Northcutt v. Sun Valley Co.

BAKES, Chief Justice,

concurring specially as to Part II:

The duty allegedly violated by the Sun Valley Company was the duty imposed by I.C. § 6-1103(3), “[t]o mark conspicuously the top or entrance to each slope or trail or area, with an appropriate symbol for its relative degree of difficulty____” In this case there is no claim that the sign in question violated that duty in that it did not “mark conspicuously the top or entrance to [the] slope or trail or area, with an appropriate symbol for its relative degree of difficulty____” Had appellant Northcutt’s injury been proximately caused by an inaccurate description of the relative degree of difficulty of the slope, or had the sign not been sufficiently “conspicuous” so that it could not reasonably have been observed, and as a result Northcutt descended a slope which exceeded his ability to negotiate, then in my view there would have been a violation of the duty provided in § 6-1103(3) for which liability would be imposed under I.C. § 6-1107, and which would not have been excused by I.C. § 6-1103(10).

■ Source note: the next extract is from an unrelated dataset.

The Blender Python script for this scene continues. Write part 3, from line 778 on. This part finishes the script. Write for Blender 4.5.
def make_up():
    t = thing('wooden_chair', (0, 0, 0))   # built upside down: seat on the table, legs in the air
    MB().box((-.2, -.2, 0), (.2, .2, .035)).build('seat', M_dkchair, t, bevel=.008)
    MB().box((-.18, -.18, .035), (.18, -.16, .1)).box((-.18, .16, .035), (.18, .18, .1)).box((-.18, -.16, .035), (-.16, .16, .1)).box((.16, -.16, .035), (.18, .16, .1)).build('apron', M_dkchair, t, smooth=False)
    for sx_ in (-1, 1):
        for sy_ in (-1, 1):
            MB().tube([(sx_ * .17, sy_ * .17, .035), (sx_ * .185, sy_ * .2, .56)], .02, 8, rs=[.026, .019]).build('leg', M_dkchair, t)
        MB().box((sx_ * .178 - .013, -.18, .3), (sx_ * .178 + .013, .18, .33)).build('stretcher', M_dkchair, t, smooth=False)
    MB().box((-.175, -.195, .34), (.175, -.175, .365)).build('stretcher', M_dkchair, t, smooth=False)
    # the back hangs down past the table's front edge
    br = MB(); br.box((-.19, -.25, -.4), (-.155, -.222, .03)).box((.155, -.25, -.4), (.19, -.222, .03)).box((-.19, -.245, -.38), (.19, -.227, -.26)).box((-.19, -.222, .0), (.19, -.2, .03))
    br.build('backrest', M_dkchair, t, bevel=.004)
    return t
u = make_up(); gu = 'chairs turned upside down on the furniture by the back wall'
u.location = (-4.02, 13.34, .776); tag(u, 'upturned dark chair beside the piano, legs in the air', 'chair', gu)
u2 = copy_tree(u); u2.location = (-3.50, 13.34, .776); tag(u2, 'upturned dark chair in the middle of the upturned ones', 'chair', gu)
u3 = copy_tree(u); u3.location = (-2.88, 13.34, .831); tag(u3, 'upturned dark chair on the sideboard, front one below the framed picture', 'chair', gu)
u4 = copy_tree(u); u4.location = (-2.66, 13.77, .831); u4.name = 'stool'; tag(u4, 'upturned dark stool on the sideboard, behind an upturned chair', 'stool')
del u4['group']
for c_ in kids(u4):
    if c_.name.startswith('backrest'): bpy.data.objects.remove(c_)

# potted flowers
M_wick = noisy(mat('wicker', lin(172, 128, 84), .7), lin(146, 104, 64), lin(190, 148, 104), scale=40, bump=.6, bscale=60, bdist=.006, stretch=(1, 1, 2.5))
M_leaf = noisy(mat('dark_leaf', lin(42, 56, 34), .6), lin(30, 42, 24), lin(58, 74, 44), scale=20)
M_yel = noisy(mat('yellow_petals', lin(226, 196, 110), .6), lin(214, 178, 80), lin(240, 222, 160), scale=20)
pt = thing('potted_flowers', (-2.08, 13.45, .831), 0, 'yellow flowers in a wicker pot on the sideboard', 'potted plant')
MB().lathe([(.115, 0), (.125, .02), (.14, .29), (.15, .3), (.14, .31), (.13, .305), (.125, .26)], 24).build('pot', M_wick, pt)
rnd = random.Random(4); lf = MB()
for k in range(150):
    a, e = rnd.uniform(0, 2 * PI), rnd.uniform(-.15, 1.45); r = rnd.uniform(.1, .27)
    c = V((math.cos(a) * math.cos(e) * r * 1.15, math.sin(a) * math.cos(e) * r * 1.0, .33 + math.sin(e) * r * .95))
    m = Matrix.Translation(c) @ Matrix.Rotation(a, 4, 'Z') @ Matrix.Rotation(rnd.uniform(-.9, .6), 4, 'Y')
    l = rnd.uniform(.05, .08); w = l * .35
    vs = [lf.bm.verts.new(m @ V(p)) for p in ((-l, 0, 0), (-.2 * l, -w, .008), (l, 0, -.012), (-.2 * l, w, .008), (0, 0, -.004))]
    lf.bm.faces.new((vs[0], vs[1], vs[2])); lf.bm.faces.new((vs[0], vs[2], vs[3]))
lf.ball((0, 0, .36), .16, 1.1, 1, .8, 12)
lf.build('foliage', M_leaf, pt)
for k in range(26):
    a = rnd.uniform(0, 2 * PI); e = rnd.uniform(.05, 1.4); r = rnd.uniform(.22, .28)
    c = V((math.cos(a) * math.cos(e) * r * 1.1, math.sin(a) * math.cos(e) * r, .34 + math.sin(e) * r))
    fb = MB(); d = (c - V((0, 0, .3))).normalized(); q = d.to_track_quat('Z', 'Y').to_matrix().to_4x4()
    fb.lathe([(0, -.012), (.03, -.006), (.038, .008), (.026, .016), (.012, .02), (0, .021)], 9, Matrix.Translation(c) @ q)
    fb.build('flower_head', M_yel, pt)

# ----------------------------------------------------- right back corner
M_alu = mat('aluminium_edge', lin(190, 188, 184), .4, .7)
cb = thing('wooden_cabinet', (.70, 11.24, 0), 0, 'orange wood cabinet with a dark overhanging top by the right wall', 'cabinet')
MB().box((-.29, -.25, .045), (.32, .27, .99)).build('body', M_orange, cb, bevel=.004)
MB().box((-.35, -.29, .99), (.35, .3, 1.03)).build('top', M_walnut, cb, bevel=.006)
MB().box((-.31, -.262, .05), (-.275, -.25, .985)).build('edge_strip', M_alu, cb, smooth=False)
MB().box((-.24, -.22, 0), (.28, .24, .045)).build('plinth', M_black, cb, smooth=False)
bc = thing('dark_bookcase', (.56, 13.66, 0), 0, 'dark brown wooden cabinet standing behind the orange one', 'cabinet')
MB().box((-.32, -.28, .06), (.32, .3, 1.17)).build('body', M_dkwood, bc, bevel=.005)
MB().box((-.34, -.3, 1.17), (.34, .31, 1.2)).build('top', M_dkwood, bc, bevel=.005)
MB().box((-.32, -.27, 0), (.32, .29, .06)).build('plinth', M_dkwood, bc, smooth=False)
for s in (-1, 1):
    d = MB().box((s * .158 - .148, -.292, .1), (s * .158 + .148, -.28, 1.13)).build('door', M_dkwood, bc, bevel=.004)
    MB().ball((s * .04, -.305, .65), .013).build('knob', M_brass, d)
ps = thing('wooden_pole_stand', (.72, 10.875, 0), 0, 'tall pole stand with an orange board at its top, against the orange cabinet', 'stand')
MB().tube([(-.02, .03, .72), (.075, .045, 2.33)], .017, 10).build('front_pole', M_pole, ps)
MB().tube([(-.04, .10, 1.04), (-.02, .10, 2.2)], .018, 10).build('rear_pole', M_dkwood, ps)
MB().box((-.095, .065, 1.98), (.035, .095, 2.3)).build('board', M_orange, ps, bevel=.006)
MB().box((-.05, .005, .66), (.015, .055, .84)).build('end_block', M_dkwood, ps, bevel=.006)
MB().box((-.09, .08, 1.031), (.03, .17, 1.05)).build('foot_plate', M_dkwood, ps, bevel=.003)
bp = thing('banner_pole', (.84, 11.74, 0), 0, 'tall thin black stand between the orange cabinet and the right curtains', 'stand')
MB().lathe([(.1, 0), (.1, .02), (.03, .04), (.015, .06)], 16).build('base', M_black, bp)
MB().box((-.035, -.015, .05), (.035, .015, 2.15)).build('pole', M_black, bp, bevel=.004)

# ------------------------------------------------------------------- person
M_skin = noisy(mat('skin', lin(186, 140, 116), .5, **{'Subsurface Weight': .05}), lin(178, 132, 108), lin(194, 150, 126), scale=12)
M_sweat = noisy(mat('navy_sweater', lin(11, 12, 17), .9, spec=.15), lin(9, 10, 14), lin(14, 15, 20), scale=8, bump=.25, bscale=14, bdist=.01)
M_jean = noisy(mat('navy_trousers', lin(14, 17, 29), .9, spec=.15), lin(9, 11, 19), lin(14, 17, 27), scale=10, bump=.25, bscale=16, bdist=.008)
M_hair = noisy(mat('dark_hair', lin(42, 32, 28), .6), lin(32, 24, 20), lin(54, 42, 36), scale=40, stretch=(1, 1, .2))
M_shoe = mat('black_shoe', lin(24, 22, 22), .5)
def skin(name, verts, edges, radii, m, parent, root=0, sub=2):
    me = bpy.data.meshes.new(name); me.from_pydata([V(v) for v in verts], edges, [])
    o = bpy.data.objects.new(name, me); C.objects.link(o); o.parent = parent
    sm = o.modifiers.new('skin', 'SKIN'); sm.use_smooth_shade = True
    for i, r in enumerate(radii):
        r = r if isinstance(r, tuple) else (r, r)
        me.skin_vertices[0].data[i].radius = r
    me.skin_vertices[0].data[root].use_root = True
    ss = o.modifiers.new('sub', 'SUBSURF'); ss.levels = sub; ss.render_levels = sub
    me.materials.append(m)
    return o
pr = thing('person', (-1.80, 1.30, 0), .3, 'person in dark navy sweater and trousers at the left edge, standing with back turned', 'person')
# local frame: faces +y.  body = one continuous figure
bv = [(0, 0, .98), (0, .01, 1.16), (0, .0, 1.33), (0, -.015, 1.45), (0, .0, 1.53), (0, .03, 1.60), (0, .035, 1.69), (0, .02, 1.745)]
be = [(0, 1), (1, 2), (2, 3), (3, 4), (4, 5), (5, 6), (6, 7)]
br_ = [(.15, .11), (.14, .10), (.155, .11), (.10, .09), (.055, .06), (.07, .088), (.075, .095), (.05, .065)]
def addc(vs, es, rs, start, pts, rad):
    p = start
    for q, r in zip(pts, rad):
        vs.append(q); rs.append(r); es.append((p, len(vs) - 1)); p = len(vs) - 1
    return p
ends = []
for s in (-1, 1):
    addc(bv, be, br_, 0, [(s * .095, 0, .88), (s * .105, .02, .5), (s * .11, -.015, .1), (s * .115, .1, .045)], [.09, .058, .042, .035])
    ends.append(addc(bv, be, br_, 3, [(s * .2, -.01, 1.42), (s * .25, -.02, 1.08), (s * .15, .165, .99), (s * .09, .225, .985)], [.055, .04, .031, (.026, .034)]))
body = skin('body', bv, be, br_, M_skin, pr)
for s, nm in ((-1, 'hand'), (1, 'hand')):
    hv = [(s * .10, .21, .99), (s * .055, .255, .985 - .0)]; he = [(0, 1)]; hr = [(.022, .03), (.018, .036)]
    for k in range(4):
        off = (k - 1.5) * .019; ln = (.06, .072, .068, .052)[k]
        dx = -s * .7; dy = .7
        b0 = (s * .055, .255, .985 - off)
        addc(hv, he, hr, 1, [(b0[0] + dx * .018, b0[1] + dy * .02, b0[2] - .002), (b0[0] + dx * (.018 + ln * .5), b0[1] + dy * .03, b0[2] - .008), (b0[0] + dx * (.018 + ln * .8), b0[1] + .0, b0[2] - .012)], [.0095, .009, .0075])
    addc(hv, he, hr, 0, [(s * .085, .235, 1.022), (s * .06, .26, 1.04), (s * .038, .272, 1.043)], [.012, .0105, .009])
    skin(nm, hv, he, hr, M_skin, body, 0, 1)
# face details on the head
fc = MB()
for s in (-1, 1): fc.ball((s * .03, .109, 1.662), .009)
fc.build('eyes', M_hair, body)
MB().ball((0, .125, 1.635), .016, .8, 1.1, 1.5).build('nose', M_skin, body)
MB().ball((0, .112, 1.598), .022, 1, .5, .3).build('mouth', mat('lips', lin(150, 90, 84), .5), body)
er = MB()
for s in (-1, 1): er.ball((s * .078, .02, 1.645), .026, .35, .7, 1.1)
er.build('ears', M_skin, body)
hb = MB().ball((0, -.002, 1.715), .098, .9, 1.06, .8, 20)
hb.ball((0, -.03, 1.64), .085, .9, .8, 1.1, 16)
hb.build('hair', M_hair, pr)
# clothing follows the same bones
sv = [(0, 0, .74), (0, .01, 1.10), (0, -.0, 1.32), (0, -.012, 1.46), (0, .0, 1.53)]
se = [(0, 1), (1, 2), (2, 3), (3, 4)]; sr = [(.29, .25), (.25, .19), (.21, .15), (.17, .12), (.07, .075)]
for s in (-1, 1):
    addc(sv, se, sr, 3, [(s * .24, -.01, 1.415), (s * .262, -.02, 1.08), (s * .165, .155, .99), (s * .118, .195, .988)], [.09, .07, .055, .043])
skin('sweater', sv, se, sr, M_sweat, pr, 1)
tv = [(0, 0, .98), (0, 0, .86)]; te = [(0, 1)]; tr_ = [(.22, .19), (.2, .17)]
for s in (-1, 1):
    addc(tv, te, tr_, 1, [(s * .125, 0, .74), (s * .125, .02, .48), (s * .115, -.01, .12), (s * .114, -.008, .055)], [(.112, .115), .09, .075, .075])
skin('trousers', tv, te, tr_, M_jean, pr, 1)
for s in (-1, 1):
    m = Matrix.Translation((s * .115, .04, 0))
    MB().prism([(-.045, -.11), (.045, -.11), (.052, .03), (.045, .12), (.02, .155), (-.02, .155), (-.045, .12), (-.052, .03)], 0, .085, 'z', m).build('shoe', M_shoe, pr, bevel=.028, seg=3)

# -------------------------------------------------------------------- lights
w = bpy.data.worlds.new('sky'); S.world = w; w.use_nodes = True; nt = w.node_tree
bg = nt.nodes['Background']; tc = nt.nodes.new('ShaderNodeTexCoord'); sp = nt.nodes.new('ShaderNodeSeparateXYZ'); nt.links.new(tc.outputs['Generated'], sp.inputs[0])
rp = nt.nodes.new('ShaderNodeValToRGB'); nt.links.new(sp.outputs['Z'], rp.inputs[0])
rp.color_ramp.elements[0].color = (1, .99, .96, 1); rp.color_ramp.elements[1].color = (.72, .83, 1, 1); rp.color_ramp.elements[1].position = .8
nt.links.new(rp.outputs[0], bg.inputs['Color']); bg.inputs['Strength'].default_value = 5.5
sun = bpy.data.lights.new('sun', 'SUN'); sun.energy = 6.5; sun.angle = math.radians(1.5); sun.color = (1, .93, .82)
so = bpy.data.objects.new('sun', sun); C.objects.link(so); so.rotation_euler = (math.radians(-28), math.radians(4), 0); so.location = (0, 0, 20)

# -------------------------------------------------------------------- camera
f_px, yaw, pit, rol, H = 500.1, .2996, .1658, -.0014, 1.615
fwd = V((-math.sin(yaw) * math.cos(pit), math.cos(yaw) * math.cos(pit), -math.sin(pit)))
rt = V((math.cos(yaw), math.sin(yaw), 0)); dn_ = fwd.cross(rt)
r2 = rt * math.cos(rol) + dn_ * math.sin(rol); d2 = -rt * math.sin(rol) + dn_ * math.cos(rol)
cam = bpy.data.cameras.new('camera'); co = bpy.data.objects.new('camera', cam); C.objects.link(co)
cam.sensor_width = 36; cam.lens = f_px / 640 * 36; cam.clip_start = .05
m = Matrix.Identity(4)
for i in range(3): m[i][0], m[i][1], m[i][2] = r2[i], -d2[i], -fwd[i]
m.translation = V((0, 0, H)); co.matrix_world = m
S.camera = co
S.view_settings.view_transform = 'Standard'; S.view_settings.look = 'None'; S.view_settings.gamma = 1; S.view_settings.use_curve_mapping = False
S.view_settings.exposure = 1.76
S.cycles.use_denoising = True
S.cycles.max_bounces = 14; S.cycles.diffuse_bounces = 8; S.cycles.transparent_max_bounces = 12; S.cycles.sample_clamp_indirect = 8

However, that is not the claim being made. The allegation being made is that the sign was not safely located, or safely constructed of materials which would absorb an impact. However, I.C. § 6-1106 provides that “[e]ach skier expressly assumes the risk of and legal responsibility for any injury to person or property'which results from participation in the sport of skiing including any injury caused by [impact with] ... rocks, trees, other forms of forest growth or debris, lift towers and components thereof, utility poles, and snowmaking and grooming equipment____” For those risks, and other risks “not limited to those described in section 6-1106,” the exception contained in 6-1103(10) provides that the operator shall not have any duty to lessen such risks, and shall not be held to any standard of care if he attempts to lessen them.

On that basis, I specially concur with Part II of the Court’s opinion.